Photographs complement many of the poems. There are photos of Don and his grandchildren, a photo of a younger McCall beside his motorcycle in the Sahara Desert, a photo of sailor McCall aboard a naval destroyer during the Korean War, a photo of the sixteen-year-old Donald tinkering on his 1926 Model T Ford, and a photo of the author with his grade school soccer team in Lebanon.

The poems demonstrate how Christian scripture and doctrine give meaning to one’s experiences, and they invite the reader to reflect on his or her own life from the perspective of Christian faith. A few examples will have to suffice.

In “Who is My Neighbor,” the author repents his failure to recognize a former lawyer/neighbor, “my own now incarcerated neighbor,” in the prisoner he counseled as chair of the Nebraska State Board of Parole: “I began to realize that I was the one the parable was written for . . . He was a lawyer who knew who his neighbor was; / I was the one Jesus was trying to convince / To be equally magnanimous.”

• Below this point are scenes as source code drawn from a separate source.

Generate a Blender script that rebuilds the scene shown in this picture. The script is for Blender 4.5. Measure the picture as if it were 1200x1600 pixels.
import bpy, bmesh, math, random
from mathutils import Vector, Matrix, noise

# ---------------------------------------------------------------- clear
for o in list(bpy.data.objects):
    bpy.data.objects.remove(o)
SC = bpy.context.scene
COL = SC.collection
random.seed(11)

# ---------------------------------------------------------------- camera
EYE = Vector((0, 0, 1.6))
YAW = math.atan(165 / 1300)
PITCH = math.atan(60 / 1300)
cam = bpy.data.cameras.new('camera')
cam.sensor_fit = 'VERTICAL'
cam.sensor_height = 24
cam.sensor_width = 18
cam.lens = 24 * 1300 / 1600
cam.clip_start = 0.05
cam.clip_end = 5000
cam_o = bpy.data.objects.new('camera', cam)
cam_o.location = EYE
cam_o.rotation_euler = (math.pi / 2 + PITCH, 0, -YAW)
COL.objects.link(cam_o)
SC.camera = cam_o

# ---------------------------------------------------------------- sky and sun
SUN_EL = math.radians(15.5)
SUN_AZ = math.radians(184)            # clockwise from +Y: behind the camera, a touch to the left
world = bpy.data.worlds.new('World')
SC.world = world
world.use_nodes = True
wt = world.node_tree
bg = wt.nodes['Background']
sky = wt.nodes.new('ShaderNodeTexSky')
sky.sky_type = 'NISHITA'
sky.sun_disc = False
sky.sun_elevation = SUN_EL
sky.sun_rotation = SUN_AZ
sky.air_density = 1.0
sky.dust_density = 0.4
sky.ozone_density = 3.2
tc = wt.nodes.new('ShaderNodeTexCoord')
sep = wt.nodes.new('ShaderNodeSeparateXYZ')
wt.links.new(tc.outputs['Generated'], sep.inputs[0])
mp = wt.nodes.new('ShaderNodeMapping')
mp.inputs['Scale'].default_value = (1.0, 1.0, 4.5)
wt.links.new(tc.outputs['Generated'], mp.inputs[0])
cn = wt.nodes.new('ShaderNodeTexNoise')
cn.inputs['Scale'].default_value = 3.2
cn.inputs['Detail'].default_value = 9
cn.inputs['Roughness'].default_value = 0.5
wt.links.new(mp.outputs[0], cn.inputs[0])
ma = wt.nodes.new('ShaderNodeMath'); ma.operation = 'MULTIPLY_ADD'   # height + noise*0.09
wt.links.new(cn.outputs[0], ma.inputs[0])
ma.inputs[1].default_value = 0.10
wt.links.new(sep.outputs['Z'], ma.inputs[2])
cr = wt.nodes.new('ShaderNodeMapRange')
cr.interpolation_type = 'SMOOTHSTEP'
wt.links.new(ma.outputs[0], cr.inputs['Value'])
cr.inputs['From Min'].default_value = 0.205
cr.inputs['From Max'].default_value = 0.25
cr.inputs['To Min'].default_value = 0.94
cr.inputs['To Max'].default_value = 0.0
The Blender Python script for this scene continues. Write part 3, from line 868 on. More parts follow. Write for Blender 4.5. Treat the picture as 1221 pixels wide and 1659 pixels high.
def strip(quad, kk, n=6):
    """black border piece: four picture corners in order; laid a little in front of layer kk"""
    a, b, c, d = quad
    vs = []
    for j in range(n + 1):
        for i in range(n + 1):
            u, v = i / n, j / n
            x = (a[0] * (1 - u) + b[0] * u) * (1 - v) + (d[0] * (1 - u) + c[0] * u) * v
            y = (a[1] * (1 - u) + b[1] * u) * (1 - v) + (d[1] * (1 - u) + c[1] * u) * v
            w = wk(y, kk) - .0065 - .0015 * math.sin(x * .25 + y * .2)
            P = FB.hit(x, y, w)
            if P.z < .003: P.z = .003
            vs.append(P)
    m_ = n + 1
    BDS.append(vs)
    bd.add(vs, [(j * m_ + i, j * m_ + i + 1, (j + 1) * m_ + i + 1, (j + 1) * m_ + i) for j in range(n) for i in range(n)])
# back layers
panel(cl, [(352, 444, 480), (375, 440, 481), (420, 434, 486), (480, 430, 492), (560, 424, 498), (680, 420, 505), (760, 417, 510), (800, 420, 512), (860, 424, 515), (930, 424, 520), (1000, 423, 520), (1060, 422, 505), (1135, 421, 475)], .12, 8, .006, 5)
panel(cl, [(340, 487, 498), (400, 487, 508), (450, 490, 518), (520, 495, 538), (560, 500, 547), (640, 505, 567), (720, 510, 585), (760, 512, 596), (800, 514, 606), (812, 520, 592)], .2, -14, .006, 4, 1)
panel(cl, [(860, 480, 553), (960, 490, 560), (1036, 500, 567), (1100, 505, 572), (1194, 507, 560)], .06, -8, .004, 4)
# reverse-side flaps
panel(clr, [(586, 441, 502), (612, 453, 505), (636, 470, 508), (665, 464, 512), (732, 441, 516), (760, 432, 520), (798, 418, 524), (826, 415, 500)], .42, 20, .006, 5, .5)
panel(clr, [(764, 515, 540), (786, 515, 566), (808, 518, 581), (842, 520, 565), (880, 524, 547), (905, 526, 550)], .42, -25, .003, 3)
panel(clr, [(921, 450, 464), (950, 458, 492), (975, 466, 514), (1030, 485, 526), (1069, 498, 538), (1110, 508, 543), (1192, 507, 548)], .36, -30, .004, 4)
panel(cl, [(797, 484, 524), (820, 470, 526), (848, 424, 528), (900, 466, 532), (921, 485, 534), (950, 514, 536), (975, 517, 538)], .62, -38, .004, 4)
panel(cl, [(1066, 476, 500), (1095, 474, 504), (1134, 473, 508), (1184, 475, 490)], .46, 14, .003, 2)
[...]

“The Sahara of the Soul,” written while motorcycling across the Sahara Desert, recalls a spiritual journey:

The desert transforms itself . . . by itself, every night

Through shifting winds and shifting sands;

Then it wakens anew at dawn’s earliest light,

To face whatever challenge a new day demands.

That’s the transformation I was seeking in my spiritual life,

While sifting through all it was my heart was feeling;

Trying to sense the shifting winds in life’s stormy strife

That winnows the spirit from the chaff in all my being.

“Sursum Cordu,” recalls a moment in worship when the congregation was invited to lift up their hearts in prayer and the author noticed, after his wife “placed her right hand in mine,” “Her left hand doing something I could hardly believe. / She was deftly lifting up lint from my sport coat’s sleeve.” Applying Jesus’ admonition in Matthew 23:25, he concludes: “That it’s not what’s on the outside of the sleeve or the cup /But the inside of my errant heart that needed a bit of cleaning up!”

I wish there was space to share more examples. Suffice it to say that Clanging Halyards fulfills Dr. McCall’s expressed hope that this book of spiritual reflections on moments in his life will “bring some of your old memories back to your mind as you read it.”